Value at Risk Calculator
Value at Risk (VaR) Simulator
How Does a VaR Simulation Work?
Inputs
- Portfolio Value — the total value of your investments.
- Standard Deviation (Volatility) — how much portfolio returns fluctuate.
- Confidence Level — the probability (e.g., 95 %, 99 %) your loss will not exceed the calculated VaR.
Calculation
The VaR formula estimates potential loss:
VaR = Portfolio Value × Volatility × Z-Score
- Z-Scores for common confidence levels:
- 1.65 for 95 % confidence
- 2.33 for 99 % confidence
- 2.58 for 99.5 % confidence
Output
The simulator returns the dollar amount you could lose at the chosen confidence level.

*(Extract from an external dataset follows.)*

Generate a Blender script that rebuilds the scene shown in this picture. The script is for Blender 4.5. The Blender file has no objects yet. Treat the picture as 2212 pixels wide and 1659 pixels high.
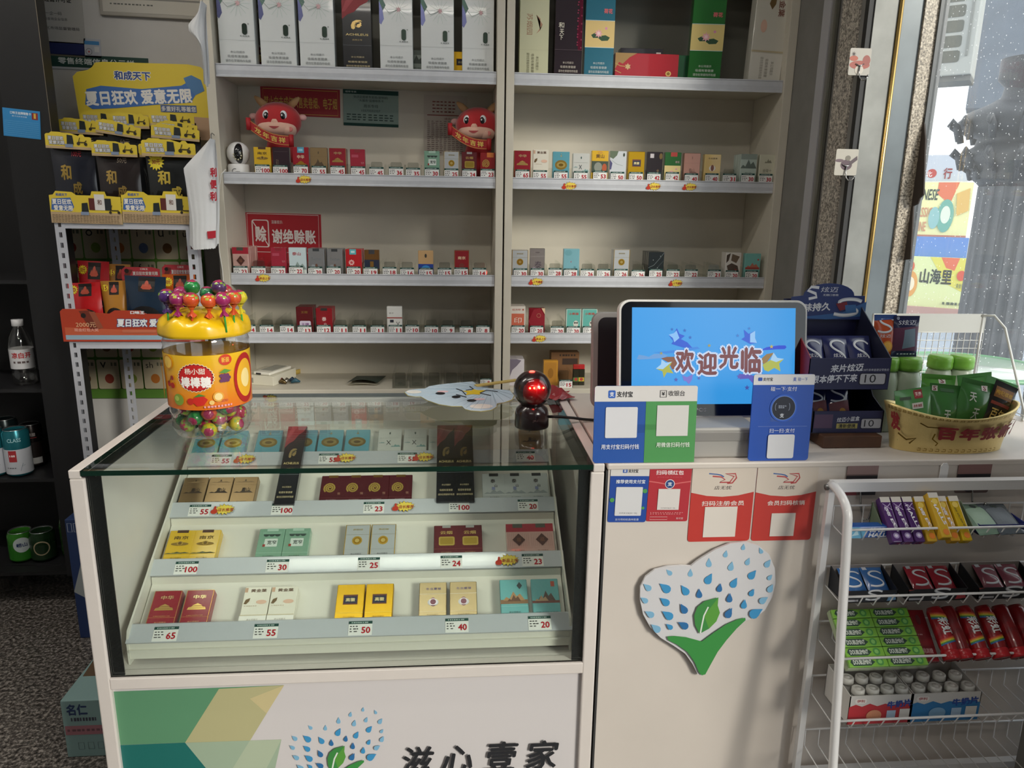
import bpy, bmesh, math, random
from mathutils import Vector, Matrix
random.seed(7)
S = bpy.context.scene
COL = S.collection
PI = math.pi
# ---------------------------------------------------------------- camera
CAM = Vector((.6767, -1.2916, 1.4181)); FPX = 1600.0
_y, _p, _r = math.radians(4.7616), math.radians(13.6008), math.radians(.9276)
_f = Vector((math.sin(_y)*math.cos(_p), math.cos(_y)*math.cos(_p), -math.sin(_p)))
_r0 = Vector((math.cos(_y), -math.sin(_y), 0)); _u0 = _r0.cross(_f)
RT = _r0*math.cos(_r)+_u0*math.sin(_r); UP = -_r0*math.sin(_r)+_u0*math.cos(_r); FW = _f
cam_d = bpy.data.cameras.new('camera'); cam = bpy.data.objects.new('camera', cam_d); COL.objects.link(cam)
cam_d.sensor_width = 36; cam_d.lens = 36*FPX/2212; cam_d.clip_start = .02; cam_d.clip_end = 300
cam.matrix_world = Matrix(((RT.x, UP.x, -FW.x, CAM.x), (RT.y, UP.y, -FW.y, CAM.y), (RT.z, UP.z, -FW.z, CAM.z), (0, 0, 0, 1)))
S.camera = cam
def at(x, y, Y=None, Z=None, X=None, D=None):
    """world point seen at photo pixel (x,y) on the plane X=, Y= or Z=, or at depth D"""
    d = FW+RT*((x-1106)/FPX)-UP*((y-829.5)/FPX)
    if D is not None: return CAM+d*D
    if Y is not None: return CAM+d*((Y-CAM.y)/d.y)
    if Z is not None: return CAM+d*((Z-CAM.z)/d.z)
    return CAM+d*((X-CAM.x)/d.x)
# ---------------------------------------------------------------- light
S.view_settings.view_transform = 'Standard'; S.view_settings.look = 'None'
S.view_settings.gamma = 1; S.view_settings.use_curve_mapping = False
S.view_settings.exposure = 0.18
W = bpy.data.worlds.new('sky'); S.world = W; W.use_nodes = True
_bg = W.node_tree.nodes['Background']; _bg.inputs[0].default_value = (.93, .97, 1, 1); _bg.inputs[1].default_value = 1.7
sun_d = bpy.data.lights.new('sun', 'SUN'); sun = bpy.data.objects.new('sun', sun_d); COL.objects.link(sun)
sun_d.energy = 2.7; sun_d.angle = math.radians(14); sun_d.color = (1, .93, .82)
sun.rotation_euler = Vector((-.58, .72, -.375)).to_track_quat('-Z', 'Y').to_euler()
try:
    S.cycles.transparent_max_bounces = 32; S.cycles.max_bounces = 10; S.cycles.sample_clamp_indirect = 6; S.cycles.caustics_reflective = False; S.cycles.caustics_refractive = False
except Exception: pass
# ---------------------------------------------------------------- materials
def lin(h):
    h = h.lstrip('#'); o = []
    for i in (0, 2, 4):
        c = int(h[i:i+2], 16)/255; o.append(c/12.92 if c <= .04045 else ((c+.055)/1.055)**2.4)
    return (o[0], o[1], o[2], 1)
MC = {}
def mat(h, rough=.45, metal=0, coat=0, emit=0, noise=0, nscale=60, bump=0, spec=.5, sheen=0):
    """colour code; a trailing * = metallic foil, ! = glossy film, ~ = matte paper"""
    if h.endswith('*'): h = h[:-1]; rough = .3; metal = .85
    elif h.endswith('!'): h = h[:-1]; rough = .22; coat = .35
    elif h.endswith('^'): h = h[:-1]; rough = .3; emit = .72
    elif h.endswith('~'): h = h[:-1]; rough = .8; spec = .25
    k = (h, rough, metal, coat, emit, noise, nscale, bump, spec, sheen)
    if k in MC: return MC[k]
    m = bpy.data.materials.new('paint_'+h); m.use_nodes = True; nt = m.node_tree; b = nt.nodes['Principled BSDF']
    c = lin(h); b.inputs['Base Color'].default_value = c; b.inputs['Roughness'].default_value = rough
    b.inputs['Metallic'].default_value = metal; b.inputs['Coat Weight'].default_value = coat; b.inputs['Specular IOR Level'].default_value = spec
    if sheen: b.inputs['Sheen Weight'].default_value = sheen
    if emit: b.inputs['Base Color'].default_value = (c[0]*.1, c[1]*.1, c[2]*.1, 1); b.inputs['Emission Color'].default_value = c; b.inputs['Emission Strength'].default_value = emit
    if noise or bump:
        tc = nt.nodes.new('ShaderNodeTexCoord'); n = nt.nodes.new('ShaderNodeTexNoise'); n.inputs['Scale'].default_value = nscale; n.inputs['Detail'].default_value = 6
        nt.links.new(tc.outputs['Object'], n.inputs['Vector'])
        if noise:
            mx = nt.nodes.new('ShaderNodeMixRGB'); mx.blend_type = 'MULTIPLY'; mx.inputs[0].default_value = noise
            rp = nt.nodes.new('ShaderNodeValToRGB'); rp.color_ramp.elements[0].position = .3; rp.color_ramp.elements[1].position = .7
            nt.links.new(n.outputs['Fac'], rp.inputs[0]); mx.inputs[1].default_value = c; nt.links.new(rp.outputs[0], mx.inputs[2]); nt.links.new(mx.outputs[0], b.inputs['Base Color'])
        if bump:
            bp = nt.nodes.new('ShaderNodeBump'); bp.inputs['Strength'].default_value = bump; bp.inputs['Distance'].default_value = .002
            nt.links.new(n.outputs['Fac'], bp.inputs['Height']); nt.links.new(bp.outputs[0], b.inputs['Normal'])
    MC[k] = m; return m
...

Example: With a $100,000 portfolio, 10 % volatility, and 99 % confidence,
VaR ≈ $23,300 — “There is a 99 % chance you won’t lose more than $23,300 in a day.”
Visualization
The bar chart compares VaR across key values for quick risk insight.
Why Use a VaR Simulation?
- Risk Awareness — gauge worst-case losses.
- Portfolio Optimization — identify vulnerabilities and refine strategy.
- Decision Support — help investors and managers prepare for uncertainty.